D'où surtout, l'indexation des "victoires" ukrainienne sur le
planning médiatique de Washington. La contre-offensive sur Balaklya et
Koupiansk au nord préparait la réunion de Ramstein du 8 septembre avec les
ministres de la Défense, pour définir les budgets alloués à Kiev en 2023. La
dernière poussée symbolique sur Kherson, imposée par Jake Sullivan le 6
novembre, coïncide avec le G20 du 13 au 16 novembre à Bali où Biden compte trôner en
vainqueur.
Ce qu'il est important de noter c'est que :
1) Les Russes ont fait une croix, semble-t-il, sur l'espoir d'un
compromis qui lui avait dicté le périmètre étriqué de sa force d'intervention
initiale et la modération des coups portés;
2) Les Russes ont sérieusement modifié leur doctrine opérative. Ils
s'attaquent désormais aux infrastructures ukrainiennes à double usage (civil et
militaire) comme les réseaux électriques,
les chemins de fer, etc. De plus ils donnent la priorité à la manœuvre
et à l'offensive comme en témoigne paradoxalement l'évacuation de Kherson qui
libère des hommes et des armes à affecter sur de nouveaux théâtres. Enfin, ils
exploitent, comme l'a dit dès sa nomination le nouveau commandant en chef, les
multiples offensives à but médiatique de l'adversaire pour le
"broyer" avec une grande économie de moyens. Et cela fonctionne
aujourd'hui sur tous les fronts, du nord jusqu'à Kherson;
3) La capacité de résistance du proxy américain d'Europe centrale aux
coups de toute nature assénés par les forces russes n'est pas infinie, et c'est
la grande faiblesse du projet américain. Les rangs des armées ukrainiennes
successivement montées et dispersées s'étant trop éclaircis, une huitième
mobilisation est en cours, avec forces rafles, mais on arrive maintenant à
l'os... Le venue de l'hiver et les pénuries de biens essentiels dans les
arrières comme au front vont rendre intenable la situation des civils comme des
militaires du front et de l'arrière-front. L'effondrement de la société et des
armées guette. Les régiments néonazis et les subsides occidentaux ne suffiront
peut-être pas à étouffer une demande publique de retour à la paix trop
puissante ;
4) Enfin, la passion aveugle des premiers moments laisse place à tous les
degrés de lassitude dans l'opinion américaine, et en Europe. Tout au sommet,
l'actuel "débat" entre le général Mark Milley, qui préside rien moins
que le conseil des chefs d'état-major interarmées, et les doctrinaires qui font
la politique de Biden. Il témoigne de la réticence du haut état-major à
poursuivre une guerre qui pourrait bien se transformer en échec cuisant des
États-Unis. Mark Millet indique la table de négociation en soulignant "que
ce que l'avenir nous réserve n'est pas connu," tandis que Jake Sulliven, néo-conservateur version
tête brûlée et bras droit de Biden, défend lors d'un point de presse que
"les États-Unis ne font pas pression sur l'Ukraine." Pour le Times,
"le schisme interne de l'administration a pris de l'ampleur au point de
déborder sur le discours public."
L'horizon de l'armée ukrainienne comme instrument américain, et de
l'Ukraine comme tremplin de leur projet d'écrasement de la Russie, n'a jamais
été aussi incertain que depuis le retrait de Kherson.

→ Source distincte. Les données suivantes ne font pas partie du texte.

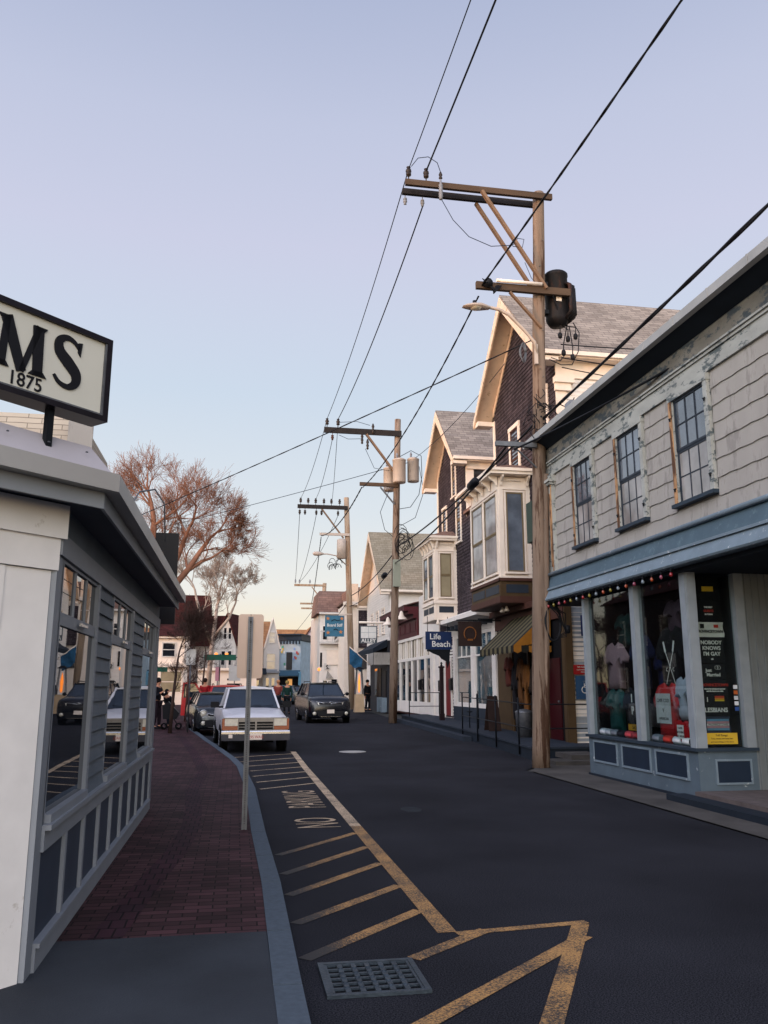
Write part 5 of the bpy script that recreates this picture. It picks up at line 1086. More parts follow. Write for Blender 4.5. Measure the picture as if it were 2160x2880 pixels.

Mais cela ne signifie pas que les demandes russes de base, (la protection
des Russes de souche qui vivent en Ukraine, la conservation de la Crimée et un
accord de sécurité européen assurant la neutralité de l'Ukraine) soient en voie d'être satisfaites.
Cela ne signifie pas non plus que malgré les formidables dividendes
accumulés, (rupture entre l'Europe et la Russie, vassalisation intégrale ou
presque de l'Union européenne, conquête du marché européen du gaz par le GNL,
contrats inespérés pour le complexe militaro-industriel), Biden et son
entourage soient rassasiés. Il leur manque un but de guerre, l'effondrement de
la Russie comme régime, comme puissance d'influence sur l'échiquier mondial et
comme appui potentiel d'une Chine à abattre en priorité. L'avenir n'est pas écrit.